For Me to Live is Christ
I am a Dominican nun. My home is a monastery atop a hill in suburban New Jersey. I would like to tell something about my way of life. But in order to see the heart of it, to feel its breath, and to grasp the spirit that animates it, you must know at the outset that this cloistered Dominican life—my life—is not so much a thing as it is a Person; is not something but rather Someone. For me to live is Christ.
Christ—His love and that of souls—is its beginning. Christ—His work, the constant accomplishment of the Father’s will—is its substance. Christ—His example and the Rule inspired by Him—is its model. Christ;—He Himself;—is its goal, both for me—the silent “Sister Preacheress” and for each soul for whom He has drawn me here.
The work of the Dominican Nun is one thing. This lifelong, love-filled job begun in the novitiate and continued from the moment of final vows until death, is one thing only—to be clothed, mind, heart and soul with Christ her Love; to do His Will and allow Him to do His Will in her and through her for the good of souls. Her principal tool is her Vow of Obedience; her love is that hand that wields it.
For me, to live is Christ—to show forth daily in charity and humility His own earthly round of prayer, labor, obedience unto death. This is not to be abject and weak; it is to be subject and strong, as He was subject to His own creatures.
To live is Christ. To live His selfless, sacrificial life to the hilt, the only way in which it can be lived; to give Him room to live in me as He wishes, without opposing or obstructing His plan; to make His plan—which is the glory of the Father and the salvation of souls—my own one plan, and to live out my life for that same end for which He in His turn was consumed, even to death on a cross.

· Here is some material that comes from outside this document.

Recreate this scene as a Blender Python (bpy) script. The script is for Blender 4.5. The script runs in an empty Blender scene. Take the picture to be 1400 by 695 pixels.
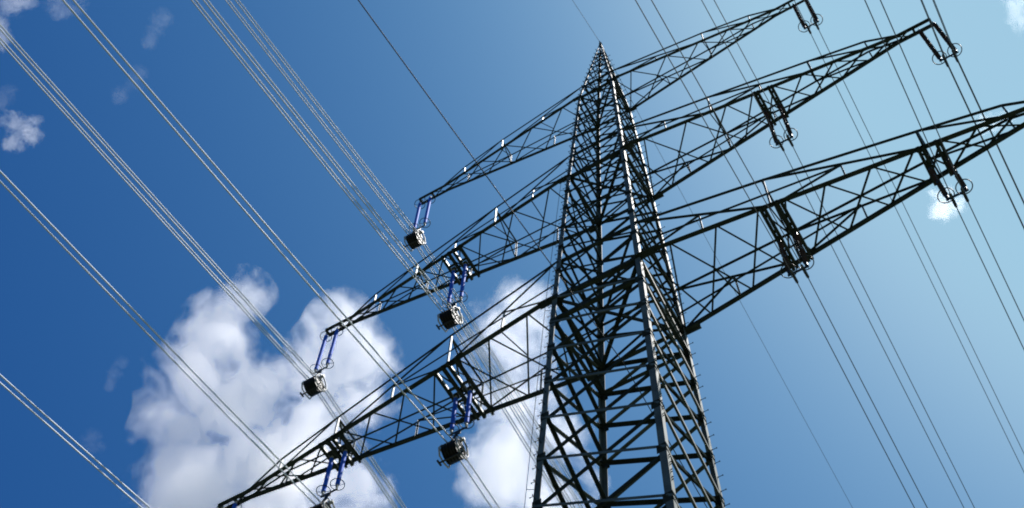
import bpy, bmesh, math, random
from mathutils import Vector, Matrix, noise

random.seed(7)
SC = bpy.context.scene
COL = SC.collection
R = math.radians
EYE = 1.6                     # camera height above the field

# ------------------------------------------------------------------ camera
cam_d = bpy.data.cameras.new("camera")
cam = bpy.data.objects.new("camera", cam_d)
COL.objects.link(cam)
cam_d.sensor_width = 36.0
cam_d.sensor_fit = 'HORIZONTAL'
cam_d.lens = 1899.82 / 1400 * 36
cam_d.clip_start = 0.1
cam_d.clip_end = 30000
_r = Vector((0.86061466, 0.50806865, 0.03476563))
_u = Vector((0.44001746, -0.77623706, 0.45148717))
_f = Vector((-0.25637285, 0.373259, 0.89160007))
CAMPOS = Vector((11.8162, -25.2362, EYE))
M = Matrix((( _r.x, _u.x, -_f.x), (_r.y, _u.y, -_f.y), (_r.z, _u.z, -_f.z))).to_4x4()
cam.matrix_world = Matrix.Translation(CAMPOS) @ M
SC.camera = cam

# ------------------------------------------------------------------ sky and sun
SUN_AZ, SUN_EL = R(40), R(62)          # azimuth from +X towards +Y
to_sun = Vector((math.cos(SUN_EL) * math.cos(SUN_AZ), math.cos(SUN_EL) * math.sin(SUN_AZ), math.sin(SUN_EL)))
world = bpy.data.worlds.new("World")
SC.world = world
world.use_nodes = True
wn, wl = world.node_tree.nodes, world.node_tree.links
wn.clear()
w_out = wn.new('ShaderNodeOutputWorld')
w_bg = wn.new('ShaderNodeBackground')
w_sky = wn.new('ShaderNodeTexSky')
w_sky.sky_type = 'NISHITA'
w_sky.sun_disc = False
w_sky.sun_elevation = SUN_EL
w_sky.sun_rotation = math.pi / 2 - SUN_AZ     # measured from +Y towards +X
w_sky.altitude = 300
w_sky.air_density = 1.0
w_sky.dust_density = 9.0
w_sky.ozone_density = 2.0
w_bg.inputs['Strength'].default_value = 0.0732
# the film's response to the sky, the same in every direction: it saturates softly, with a power and a gain per channel
w_sep = wn.new('ShaderNodeSeparateColor')
w_com = wn.new('ShaderNodeCombineColor')
wl.new(w_sky.outputs['Color'], w_sep.inputs['Color'])
for ch, gam, gain in (('Red', 1.656, .361), ('Green', 1.161, .605), ('Blue', .778, .78)):
    cl = wn.new('ShaderNodeMath'); cl.operation = 'SMOOTH_MIN'
    cl.inputs[1].default_value = 9.8
    cl.inputs[2].default_value = 4.0
    wl.new(w_sep.outputs[ch], cl.inputs[0])
    pw = wn.new('ShaderNodeMath'); pw.operation = 'POWER'
    pw.inputs[1].default_value = gam
    wl.new(cl.outputs[0], pw.inputs[0])
    mu = wn.new('ShaderNodeMath'); mu.operation = 'MULTIPLY'
    mu.inputs[1].default_value = gain * 0.1 ** gam / 0.1
    wl.new(pw.outputs[0], mu.inputs[0])
    wl.new(mu.outputs[0], w_com.inputs[ch])
wl.new(w_com.outputs['Color'], w_bg.inputs['Color'])
wl.new(w_bg.outputs['Background'], w_out.inputs['Surface'])

sun_d = bpy.data.lights.new("sun", 'SUN')
sun_d.energy = 5.0
sun_d.angle = R(0.53)
sun_d.color = (1.0, 0.965, 0.92)
sun = bpy.data.objects.new("sun", sun_d)
COL.objects.link(sun)
sun.rotation_euler = to_sun.to_track_quat('Z', 'Y').to_euler()
sun.location = (60, 40, 90)

SC.view_settings.view_transform = 'Standard'
SC.view_settings.look = 'None'
SC.view_settings.gamma = 1.0
SC.view_settings.exposure = 0.45
SC.render.engine = 'CYCLES'
SC.cycles.use_adaptive_sampling = True
SC.cycles.adaptive_threshold = 0.004
SC.cycles.adaptive_min_samples = 64
SC.cycles.filter_width = 1.9
SC.cycles.denoising_input_passes = 'RGB_ALBEDO'
SC.cycles.volume_bounces = 32
SC.cycles.max_bounces = 36
SC.cycles.volume_step_rate = 0.3
SC.cycles.volume_max_steps = 512

# ------------------------------------------------------------------ materials
def mat(name, base, rough=0.5, metal=0.0, var=0.25, scale=6.0, bump=0.0, spec=0.5):
    m = bpy.data.materials.new(name)
    m.use_nodes = True
    n, l = m.node_tree.nodes, m.node_tree.links
    b = n['Principled BSDF']
    b.inputs['Roughness'].default_value = rough
    b.inputs['Metallic'].default_value = metal
    b.inputs['Specular IOR Level'].default_value = spec
    g = n.new('ShaderNodeNewGeometry')
    t = n.new('ShaderNodeTexNoise')
    t.inputs['Scale'].default_value = scale
    t.inputs['Detail'].default_value = 4
    l.new(g.outputs['Position'], t.inputs['Vector'])
    r = n.new('ShaderNodeValToRGB')
    r.color_ramp.elements[0].position = 0.3
    r.color_ramp.elements[1].position = 0.7
    r.color_ramp.elements[0].color = (*[c * (1 - var) for c in base], 1)
    r.color_ramp.elements[1].color = (*[min(1, c * (1 + var)) for c in base], 1)
    l.new(t.outputs['Fac'], r.inputs['Fac'])
    l.new(r.outputs['Color'], b.inputs['Base Color'])
    if bump:
        bp = n.new('ShaderNodeBump')
        bp.inputs['Strength'].default_value = bump
        bp.inputs['Distance'].default_value = 0.02
        l.new(t.outputs['Fac'], bp.inputs['Height'])
        l.new(bp.outputs['Normal'], b.inputs['Normal'])
    return m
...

This is to be strong and tranquil, to possess true joy—not passing pleasure, but full and lasting joy, because it is His and it is He.
Here is the key to an understanding of my Dominican way of life; to live is Christ. And if a moment is ever reached in which it ceases to be Christ and narrows down to self, then from that moment it ceases to be a life at all; it becomes a rather pointless existence.
For me, a daughter of Dominic, the “Lord-like one”, to live is Christ. And if I am faithful, then even this very small daughter can hope some day like her great and holy father, to finish the verse “…and to die is gain.”